There is a wry, observational quality to work from this period, a sense of the artist cataloguing the surfaces and symbols of a city in flux. But it was in the following decade that his practice took the turn that would define his international reputation, moving toward large scale paintings and installations that confronted the material reality of Chinese urbanization directly and without sentimentality. By the mid 2000s Liu Wei had developed a body of painting that stands among the most distinctive contributions to abstract art made by any artist working in China during that period. Works such as Landscape No.

Liu Wei — No Smoking

Liu Wei

No Smoking, 1998

4, an oil on canvas from 2005, and the Purple Air series from 2006, demonstrate his remarkable ability to transform the visual data of the built environment into something that feels at once analytical and deeply felt. The Purple Air diptychs and related canvases use colour with extraordinary confidence, building dense atmospheric fields that seem to hover between representation and pure abstraction. A viewer who knows Beijing's skyline during its years of relentless construction will recognize something in these paintings, a particular quality of light filtered through dust and ambition, but the works never reduce themselves to documentation. They are paintings first, arguments second.

Equally important is his work in installation, where Liu Wei has employed materials that most artists would never consider bringing into the studio. Dog chews, door frames, and construction materials sourced from demolition sites have all appeared in his practice, not as provocations for their own sake, but as a genuinely rigorous response to the question of what materials mean in a culture that is consuming and discarding objects at an unprecedented rate. These installations carry the smell and texture of the city as it actually exists, not the city as it is imagined or marketed. There is something almost archaeological about this impulse, a desire to preserve or at least acknowledge the material residue of a transformation so rapid that most of it simply disappears.

Liu Wei — Landscape No.4 風景4號

Liu Wei

Landscape No.4 風景4號, 2005

The photographic work Landscape in Six Parts from 2004, a series of gelatin silver prints, adds another dimension to his practice, demonstrating that his interest in landscape and urban space extends across media without any loss of focus or intention. The decision to work in silver gelatin, a medium with its own history of documentary witness, gives these images a weight and formality that speaks to how seriously Liu Wei takes the act of looking. More recently, the 2020 painting Bloom and the ongoing Liberation series in oil on canvas show an artist who has not stopped developing, continuing to find new emotional registers within a practice that might have calcified but has instead remained genuinely alive. For collectors, Liu Wei's work offers something that is increasingly rare in the contemporary market: a practice that is intellectually rigorous and historically grounded while also producing objects of genuine visual power.

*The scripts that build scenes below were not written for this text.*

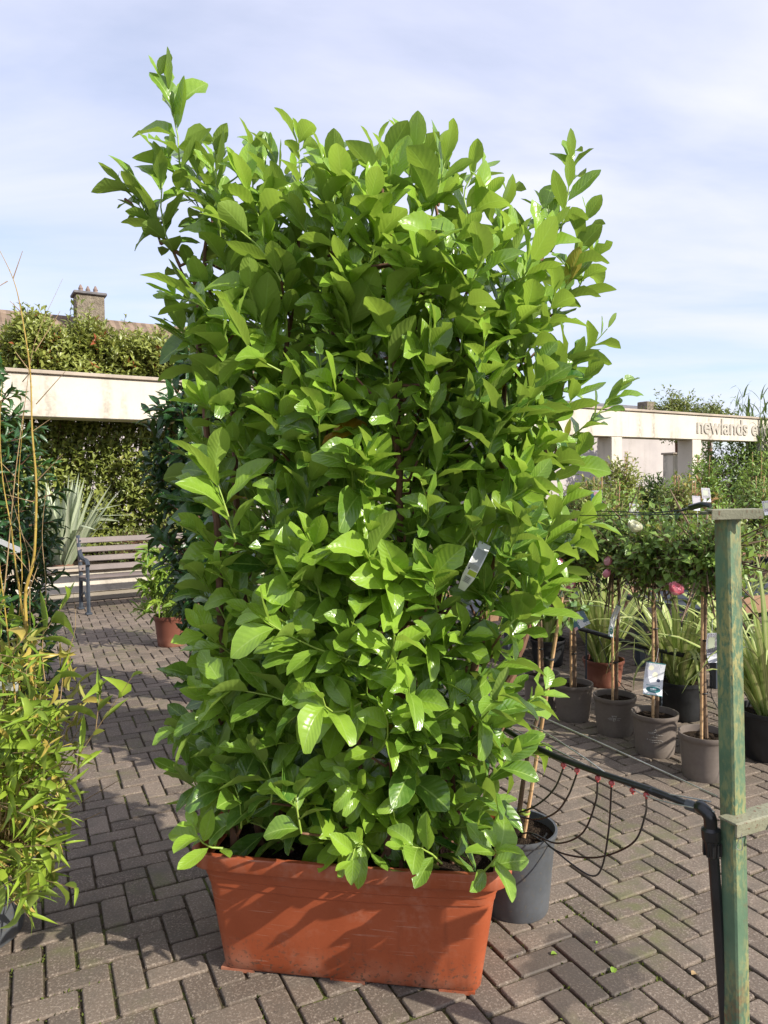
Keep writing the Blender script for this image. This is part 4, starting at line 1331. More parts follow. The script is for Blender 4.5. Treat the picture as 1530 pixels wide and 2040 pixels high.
# white plant tag hanging in the laurel
tp = at(946, 1125, 2.05)
tagt = thing('plant_tag', 'long white paper plant tag hanging in the laurel', 'tag', tp)
def card(parent, name, c, ex, ey, w, h, mat, thick_=0.001, corner=0.0, curl=0.0):
    """thin card with its own u/v (u across, v up)"""
    ex, ey = unit(ex), unit(ey)
    nz = np.cross(ex, ey)
    m = MB()
    vs, uv = [], []
    for z in (0.5, -0.5):
        for j in range(5):
            for i in range(3):
                u, v = i / 2, j / 4
                k = corner if j in (0,) else 0
                uu = 0.5 + (u - 0.5) * (1 - 2 * k)
                vs.append(np.asarray(c) + ex * (uu - 0.5) * w + ey * (v - 0.5) * h + nz * (z * thick_ + curl * (v - 0.5) ** 2))
                uv.append((uu, v))
    fs = []
    for L0, fl in ((0, False), (15, True)):
        for j in range(4):
            for i in range(2):
                a = L0 + j * 3 + i
                q = (a, a + 1, a + 4, a + 3)
                fs.append(q[::-1] if fl else q)
    rim_ = [0, 1, 2, 5, 8, 11, 14, 13, 12, 9, 6, 3]
    for i in range(12):
        a, b = rim_[i], rim_[(i + 1) % 12]
        fs.append((b, a, a + 15, b + 15))
    m.add(vs, fs)
    return m.build(name, mat, parent, uv=uv)
tag_mat = mat_emblem('laurel_tag_print', (0.78, 0.78, 0.76), [('b', 0.5, 0.62, 0.42, 0.22, (0.42, 0.43, 0.42)), ('l', 0.5, 0.62, 0.36, 0.2, (0.3, 0.31, 0.3)), ('b', 0.36, 0.335, 0.34, 0.05, (0.42, 0.52, 0.06)), ('b', 0.78, 0.40, 0.06, 0.02, (0.05, 0.05, 0.06)), ('b', 0.5, 0.2, 0.3, 0.06, (0.5, 0.5, 0.52)), ('l', 0.5, 0.2, 0.2, 0.05, (0.12, 0.12, 0.13))])
ey = unit(at(968, 1082, 2.07) - at(922, 1170, 2.05)); ex = unit(np.cross(ey, np.array([0.25, 0.93, 0.2])))
card(tagt, 'tag_strip', tp, ex, ey, 0.036, 0.15, tag_mat, 0.0012, 0.22, 0.25)
MB().tube([tp + ey * 0.073, tp + ey * 0.10 + np.array([0.004, 0.03, 0.0]), at(985, 1040, 2.20)], 0.0009, 5).build('loop', M['white_card'], tagt)

# ================================================================== GREY POT WITH A STAKED STEM BEHIND THE TROUGH
pc = gp(1042, 1852) + np.array([0.0, 0.145, 0])
gpt = thing('potted_sapling', 'dark grey plastic pot with bare stem and bamboo stake beside the trough', 'pot plant', pc)
pot(gpt, pc, 0.150, 0.118, 0.30, M['grey_pot'], 0.022, 44, 0.03)
f0 = pc + np.array([0.0, -0.02, 0.27])
t1 = at(1112, 1215, 2.66)
MB().tube(smooth_path([f0, f0 + (t1 - f0) * 0.35 + np.array([-0.012, 0, 0]), f0 + (t1 - f0) * 0.7 + np.array([0.01, 0, 0]), t1], 5), list(np.linspace(0.0095, 0.006, 16)), 8).build('stem', M['rose_stem'], gpt)
f1 = pc + np.array([0.022, -0.04, 0.26])
t2 = at(1120, 1190, 2.62)
MB().tube([f1, f1 + (t2 - f1) * 0.5, t2], [0.0075, 0.007, 0.006], 8).build('cane', M['cane'], gpt)
for k in (0.12, 0.42, 0.75):
    q = f1 + (t2 - f1) * k + np.array([-0.012, 0, 0])
    MB().lathe(q, [(0.020, -0.004), (0.021, 0.0), (0.020, 0.004)], 10).build('tie', M['green_stem'] if k < 0.2 else M['tie'], gpt)
rng = np.random.RandomState(15)
bush(gpt, t1 + np.array([0.0, 0.05, 0.02]), (0.14, 0.14, 0.10), 26, 5, 0.045, 0.5, M['rose_leaf'], rng, 0.6, 0.10, T_MID, twig_mat=M['rose_stem'])

# ================================================================== GREEN POST
pp = np.array([0.842, 1.77, 0.0])
pang = rad(-12)
px_, py_ = np.array([math.cos(pang), math.sin(pang), 0]), np.array([-math.sin(pang), math.cos(pang), 0])
# the tube stands corner-on to the camera, one face to the sun
pang2 = rad(25)
qx, qy = np.array([math.cos(pang2), math.sin(pang2), 0]), np.array([-math.sin(pang2), math.cos(pang2), 0])
QAX = np.array([qx, qy, (0, 0, 1)])
lean = at(1449, 1030, 1.78) - at(1468, 2040, 1.78)
zax = unit(lean)
ztop = at(1460, 1016, 1.77)[2]
post = thing('steel_post', 'green painted square steel post with flaking rusty paint', 'post', pp)
foot = at(1468, 2040, 1.78)
foot = foot - zax * (foot[2] / zax[2])
m = MB()
rings = []
for z in np.linspace(-0.02, ztop - 0.014, 12):
    c = foot + zax * (z / zax[2])
    h, b = 0.0225, 0.0045
    rings.append([c + qx * x + qy * y for x, y in ((h - b, -h), (h, -h + b), (h, h - b), (h - b, h), (-h + b, h), (-h, h - b), (-h, -h + b), (-h + b, -h))])
m.loft(rings, True, True).build('upright', M['post'], post, angle=30)
tc = foot + zax * (ztop / zax[2])
cx_ = unit(np.array([1.0, -0.06, 0.012])); cy_ = unit(np.cross((0, 0, 1), cx_)); CAX = np.array([cx_, cy_, np.cross(cx_, cy_)])
m = MB()
m.box(tc + np.array([0.003, 0.0, -0.006]), (0.118, 0.05, 0.006), CAX, 0.001)
m.box(tc + np.array([0.003, -0.045, -0.009]), (0.118, 0.005, 0.024), CAX, 0.001)
m.box(tc + np.array([0.003, -0.024, 0.0005]), (0.118, 0.042, 0.005), CAX, 0.001)
m.build('cap_angle', M['rusty'], post, smooth=False)
bz = at(1450, 1632, 1.74)[2]
bc = foot + zax * (bz / zax[2])
bx = unit(np.array([0.93, 0.42, 0.0])); by = unit(np.cross((0, 0, 1), bx)); BAX = np.array([bx, by, (0, 0, 1)])
m = MB()
m.box(bc + bx * 0.03 - by * 0.030, (0.17, 0.050, 0.006), BAX, 0.001)
m.box(bc + bx * 0.03 - by * 0.055 + np.array([0, 0, -0.014]), (0.17, 0.006, 0.032), BAX, 0.001)
m.build('bracket', M['rusty'], post, smooth=False)
for k in (0.055, 0.10):
    q = bc + bx * k - by * 0.062 + np.array([0, 0, -0.016])
    MB().tube(smooth_path([q, q - by * 0.012 + np.array([0, 0, -0.004]), q - by * 0.016 + np.array([0, 0, -0.016]), q - by * 0.006 + np.array([0, 0, -0.024])], 3), 0.0028, 6).build('hook', M['iron'], post)
q = bc - bx * 0.052 - by * 0.05
MB().tube(smooth_path([q, q + np.array([0.008, -0.004, -0.03]), q + np.array([0.002, -0.002, -0.055]), q + np.array([0.016, -0.004, -0.058]), q + np.array([0.014, -0.002, -0.02])], 4), 0.0009, 5).build('twisted_wire', M['wire'], post)

# ================================================================== IRRIGATION PIPE
pj = at(1413, 1618, 1.79)                     # elbow
riser_foot = at(1446, 2060, 1.80)
irr = thing('irrigation_pipe', 'black water pipe with red drippers fixed to the green post', 'pipe', np.array([riser_foot[0], riser_foot[1], 0]))
rd = unit(pj - riser_foot)
rf = riser_foot - rd * (riser_foot[2] / rd[2])
ctop_ = at(1418, 1660, 1.79)
MB().tube([rf, rf + (ctop_ - rf) * 0.5, ctop_], 0.0132, 14).build('riser', M['pipe'], irr)
c0, c1 = at(1416, 1652, 1.79), at(1420, 1706, 1.79)
ax_ = unit(c0 - c1)
m = MB()
Lc = np.linalg.norm(c0 - c1)
pts = [c1, c1 + ax_ * 0.006, c1 + ax_ * (Lc * 0.55), c1 + ax_ * (Lc * 0.62), c1 + ax_ * (Lc * 0.66), c1 + ax_ * Lc, c1 + ax_ * (Lc + 0.006)]
m.tube(pts, [0.015, 0.019, 0.020, 0.020, 0.0228, 0.0228, 0.016], 20)
for k in range(10):
    a = k * 2 * math.pi / 10
    o_ = np.array([math.cos(a), math.sin(a), 0]) * 0.0198
    m.box(c1 + ax_ * (Lc * 0.3) + o_, (0.005, 0.005, Lc * 0.5), None, 0.001)
m.build('coupling', M['pipe'], irr)
lat0 = at(1395, 1612, 1.83)
MB().tube(smooth_path([c0 + ax_ * 0.002, pj + np.array([0.0, 0.0, -0.01]), pj + np.array([-0.012, 0.02, 0.004]), lat0], 5), [0.0158] * 16, 14).build('elbow', M['pipe'], irr)
lat_pts = [pj + np.array([-0.008, 0.012, 0.0]), lat0, at(1300, 1575, 1.94), at(1190, 1538, 2.08), at(1085, 1497, 2.26), at(1010, 1455, 2.48), at(960, 1420, 2.8), at(925, 1385, 3.3), at(905, 1350, 3.9)]
lat = smooth_path(lat_pts, 8)
MB().tube(lat, 0.0092, 12).build('lateral', M['pipe'], irr)
MB().tube([lat0, at(1368, 1602, 1.86)], 0.0135, 12).build('sleeve', M['grey_pot'], irr)
MB().tube([at(1322, 1585, 1.92), at(1296, 1574, 1.945)], 0.0112, 12).build('repair_sleeve', M['pipe'], irr)
drips = [(1117, 1518), (1143, 1542), (1192, 1556), (1218, 1566), (1262, 1580), (1288, 1592)]
latA = np.array(lat)
lx_, ly_, _ = proj(latA)
ends = {0: [(1105, 1570), (1075, 1600), (1035, 1618), (990, 1616)], 1: [(1132, 1585), (1105, 1620), (1060, 1632), (990, 1615)], 2: [(1186, 1600), (1160, 1660), (1110, 1680), (1060, 1660)],
        3: [(1213, 1650), (1200, 1725), (1180, 1745), (1140, 1722), (1100, 1690)], 5: [(1285, 1625), (1260, 1680), (1190, 1708), (1120, 1700), (1085, 1675)]}
for i, (dx, dy) in enumerate(drips):
    k = int(np.argmin((lx_ - dx) ** 2))
    b = latA[k] + np.array([0, -0.003, -0.012])
    MB().lathe(b - np.array([0, 0, 0.016]), [(0.002, 0), (0.0035, 0.001), (0.0035, 0.006), (0.008, 0.008), (0.0085, 0.012), (0.007, 0.016), (0.005, 0.018)], 12, True, True).build('dripper', M['red_plastic'], irr)
    if i in ends:
        Yb = b[1]
        pts = [b - np.array([0, 0, 0.014])]
        ne = len(ends[i])
        for j, (ex_, ey_) in enumerate(ends[i]):
            pts.append(at(ex_, ey_, Yb + (2.52 - Yb) * (j + 1) / ne))
        pts.append(np.array([pc[0], pc[1], 0]) * 0 + np.array([gp(1042, 1852)[0] + 0.03 * i - 0.04, gp(1042, 1852)[1] + 0.12, 0.28]))
        MB().tube(smooth_path(pts, 8), 0.0030, 8).build('drip_tube', M['pipe'], irr)

def wire(label, pts, r=0.0019, mat='wire', name='wire', grp=None, k=8):
    p = smooth_path(pts, k)
    o = MB().tube([x - p[0] for x in p], r, 6).build(name, M[mat])
    o.location = p[0]
    return tag(o, label, 'wire', grp)
wire('lower galvanised wire running along the black drip pipe', [bc + np.array([-0.045, 0.0, 0.0]), at(1300, 1590, 1.93), at(1215, 1548, 2.05), at(1090, 1485, 2.3), at(1000, 1440, 2.7), at(940, 1400, 3.4)])
wire('upper galvanised wire crossing the paving to the green post', [bc + np.array([-0.03, 0.02, 0.03]), at(1350, 1550, 2.0), at(1200, 1482, 2.25), at(1060, 1420, 2.6), at(960, 1380, 3.4)])
wire('middle galvanised wire above the black drip pipe', [bc + np.array([-0.04, 0.03, 0.012]), at(1250, 1562, 2.0), at(1150, 1500, 2.15), at(1070, 1450, 2.4), at(980, 1410, 3.0)])
wire('dark wire stretched level from the top of the post', [at(1412, 1024, 1.76), at(1300, 1025, 1.98), at(1190, 1027, 2.25), at(1080, 1027, 2.7), at(980, 1026, 3.3)], 0.0016, 'iron')
wire('dark wire sagging from the strap at the post top', [at(1360, 1016, 1.86), at(1290, 1022, 2.02), at(1230, 1019, 2.2), at(1120, 1018, 2.7)], 0.0018, 'iron')
st = thing('wire_strap', 'black strap tensioner at the top of the green post', 'strap', at(1412, 1010, 1.765))
MB().tube(smooth_path([at(1416, 1008, 1.765), at(1402, 1005, 1.78), at(1380, 1010, 1.82), at(1358, 1017, 1.87)], 5), [0.006] * 6 + [0.0075] * 6 + [0.003] * 4, 8).build('strap', M['pipe'], st)

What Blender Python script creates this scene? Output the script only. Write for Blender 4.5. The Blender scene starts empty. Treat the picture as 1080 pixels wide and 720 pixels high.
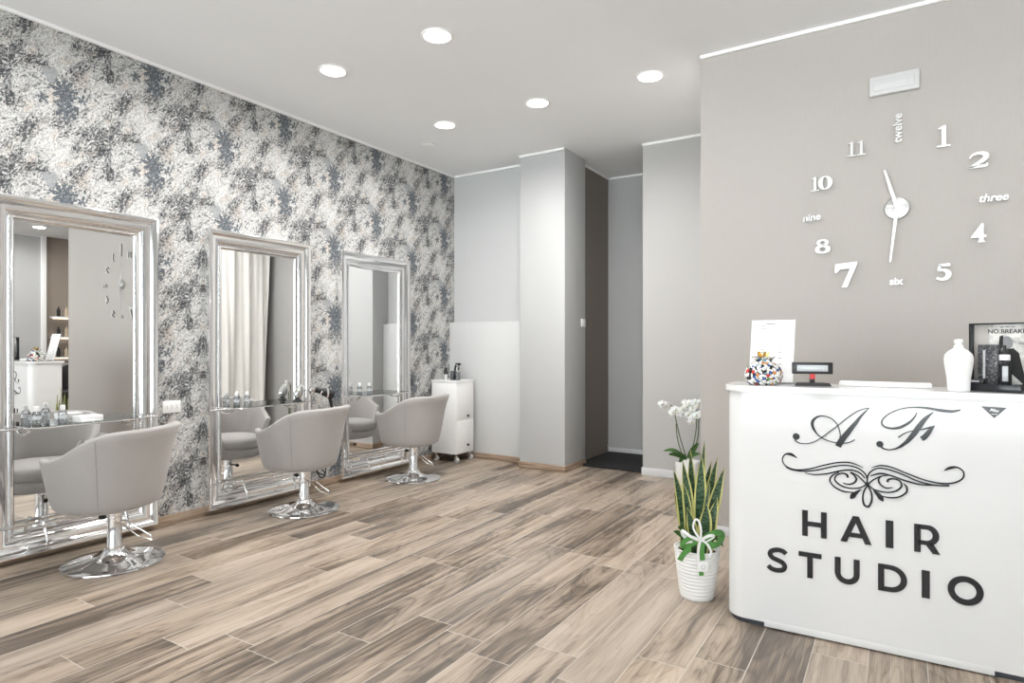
import bpy, bmesh, math, random
from mathutils import Vector, Matrix
random.seed(7)
C = bpy.context.scene.collection
PI = math.pi
# ---------------------------------------------------------------- camera model (1080 x 720)
FPX, CH, YH = 654.0, 1.25, 363.0
ANG = math.atan(408/654)
FW = (-math.sin(ANG), math.cos(ANG)); RT = (math.cos(ANG), math.sin(ANG))
CEIL = 3.165
WX = -4.31          # papered wall
# ---------------------------------------------------------------- material helpers
class NT:
    def __init__(s, name):
        s.m = bpy.data.materials.new(name); s.m.use_nodes = True
        s.t = s.m.node_tree; s.n = s.t.nodes; s.l = s.t.links
        s.b = s.n['Principled BSDF']
    def lk(s, v, inp):
        if isinstance(v, (int, float)): inp.default_value = v
        elif isinstance(v, tuple): inp.default_value = v if len(v) == len(inp.default_value) else tuple(v)+(1,)
        else: s.l.new(v, inp)
    def ma(s, op, a, b=0.0, c=None, clamp=False):
        n = s.n.new('ShaderNodeMath'); n.operation = op; n.use_clamp = clamp
        s.lk(a, n.inputs[0]); s.lk(b, n.inputs[1])
        if c is not None: s.lk(c, n.inputs[2])
        return n.outputs[0]
    def pos(s, kind='Object'):
        n = s.n.new('ShaderNodeTexCoord'); sp = s.n.new('ShaderNodeSeparateXYZ')
        s.l.new(n.outputs[kind], sp.inputs[0]); return n.outputs[kind], sp.outputs
    def wpos(s):
        n = s.n.new('ShaderNodeNewGeometry'); sp = s.n.new('ShaderNodeSeparateXYZ')
        s.l.new(n.outputs['Position'], sp.inputs[0]); return n.outputs['Position'], sp.outputs
    def xyz(s, x, y, z):
        n = s.n.new('ShaderNodeCombineXYZ')
        for i, v in enumerate((x, y, z)): s.lk(v, n.inputs[i])
        return n.outputs[0]
    def noise(s, vec, scale=5, detail=2, rough=.5, dist=0, w=None):
        n = s.n.new('ShaderNodeTexNoise')
        if w is not None: n.noise_dimensions = '4D'; s.lk(w, n.inputs['W'])
        s.lk(vec, n.inputs['Vector'])
        n.inputs['Scale'].default_value = scale; n.inputs['Detail'].default_value = detail
        n.inputs['Roughness'].default_value = rough; n.inputs['Distortion'].default_value = dist
        return n.outputs[0]
    def voro(s, vec, scale=5, feature='F1', w=None, rnd=1.0):
        n = s.n.new('ShaderNodeTexVoronoi'); n.feature = feature
        if w is not None: n.voronoi_dimensions = '4D'; s.lk(w, n.inputs['W'])
        s.lk(vec, n.inputs['Vector']); n.inputs['Scale'].default_value = scale
        n.inputs['Randomness'].default_value = rnd
        return n.outputs
    def ramp(s, f, stops, interp='LINEAR'):
        n = s.n.new('ShaderNodeValToRGB'); n.color_ramp.interpolation = interp
        e = n.color_ramp.elements
        while len(e) < len(stops): e.new(.5)
        for i, (p, c) in enumerate(stops):
            e[i].position = p; e[i].color = tuple(c)+(1,) if len(c) == 3 else c
        s.lk(f, n.inputs[0]); return n.outputs[0]
    def mix(s, f, a, b, mode='MIX'):
        n = s.n.new('ShaderNodeMix'); n.data_type = 'RGBA'; n.blend_type = mode
        s.lk(f, n.inputs[0]); s.lk(a, n.inputs[6]); s.lk(b, n.inputs[7]); return n.outputs[2]
    def bump(s, h, strength=.2, dist=.01):
        n = s.n.new('ShaderNodeBump'); n.inputs['Strength'].default_value = strength
        n.inputs['Distance'].default_value = dist; s.lk(h, n.inputs['Height'])
        s.l.new(n.outputs[0], s.b.inputs['Normal'])
    def set(s, col=None, rough=None, metal=None, **k):
        if col is not None: s.lk(col, s.b.inputs['Base Color'])
        if rough is not None: s.lk(rough, s.b.inputs['Roughness'])
        if metal is not None: s.lk(metal, s.b.inputs['Metallic'])
        for a, v in k.items(): s.lk(v, s.b.inputs[a.replace('_', ' ')])
        return s.m

def plain(name, col, rough=.5, metal=0.0, var=.04, scale=6, bump=0, **k):
    """solid paint / plastic / metal with a faint procedural mottling"""
    t = NT(name); p, _ = t.pos()
    n = t.noise(p, scale, 3)
    f = t.ma('MULTIPLY_ADD', n, 2*var, 1-var)
    c = t.mix(1.0, tuple(col), t.xyz(f, f, f), 'MULTIPLY')
    if bump: t.bump(t.noise(p, bump, 4), .15, .002)
    return t.set(c, rough, metal, **k)

def wall_mat(name, col, bump=.08, rough=.75):
    t = NT(name); p, o = t.wpos()
    n = t.noise(p, 60, 4, .6); n2 = t.noise(p, 1.2, 2)
    weave = t.noise(t.xyz(t.ma('MULTIPLY', o[0], 30), t.ma('MULTIPLY', o[1], 30), t.ma('MULTIPLY', o[2], 4)), 6, 2)
    f = t.ma('ADD', t.ma('MULTIPLY_ADD', n2, .05, .95), t.ma('MULTIPLY', t.ma('SUBTRACT', weave, .5), .07))
    c = t.mix(1.0, tuple(col), t.xyz(f, f, f), 'MULTIPLY')
    t.bump(t.ma('ADD', n, weave), bump, .002)
    return t.set(c, rough)

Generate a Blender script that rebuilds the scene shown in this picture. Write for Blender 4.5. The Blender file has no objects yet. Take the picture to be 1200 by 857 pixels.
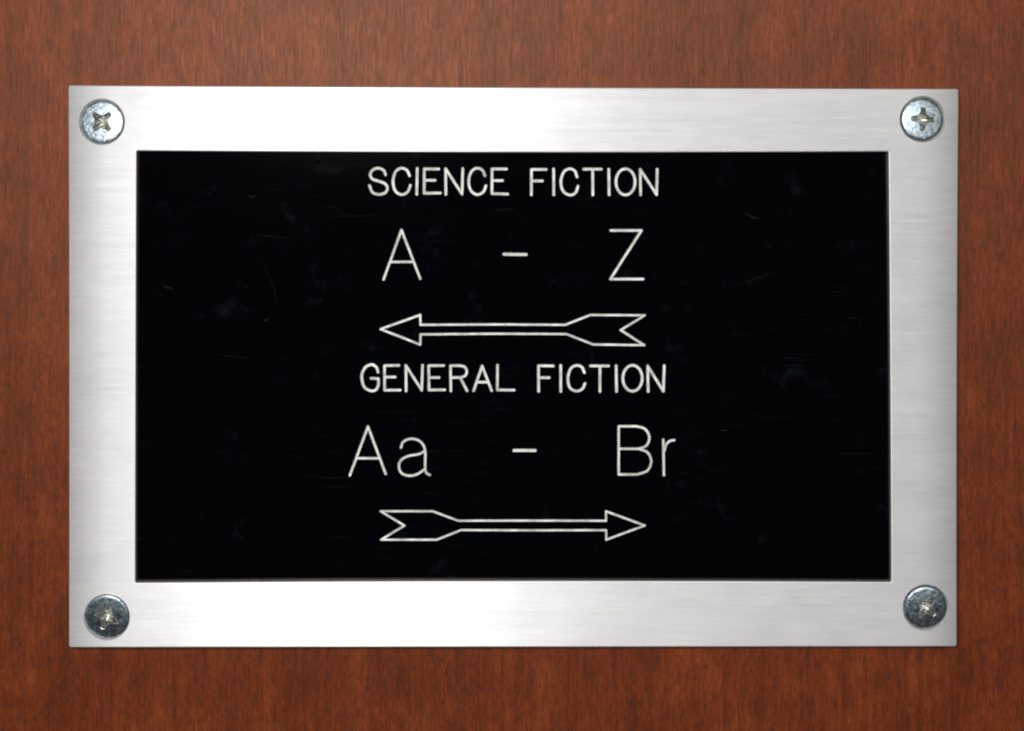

Works on paper, including the pastel and gouache pieces and the early watercolours, provide entry points that are more intimate in scale while being no less serious in intention. The oil paintings, particularly the larger multi panel works such as Liberation No. 10 in three parts, represent major statements that hold their own in any serious collection context. Collectors who have followed his career since the early 2000s, when he was already being acquired by institutions including the Guggenheim, have seen the wisdom of that early attention confirmed repeatedly.

Liu Wei — Liberation No. 10 解放10號

Liu Wei

Liberation No. 10 解放10號

His work sits comfortably alongside that of contemporaries such as Zeng Fanzhi, Zhang Huan, and Ai Weiwei, artists who have each in their own way used the materials and conditions of contemporary China as the foundation for practices that speak to global audiences without abandoning their specific origins. What makes Liu Wei genuinely important, beyond the institutional validation and the market recognition, is the quality of attention he brings to a subject that could easily become didactic or repetitive. Urbanization, material culture, rapid development: these are themes that have attracted many artists, but few have found a visual language as supple and surprising as his. He does not lecture.

He builds, layers, and sometimes dismantles, and in doing so he produces work that continues to reward the sustained looking that all great art demands. To collect Liu Wei is to hold a piece of a genuinely significant artistic intelligence, one that has been shaping the terms of contemporary Chinese art for three decades and shows no sign of having reached its limits.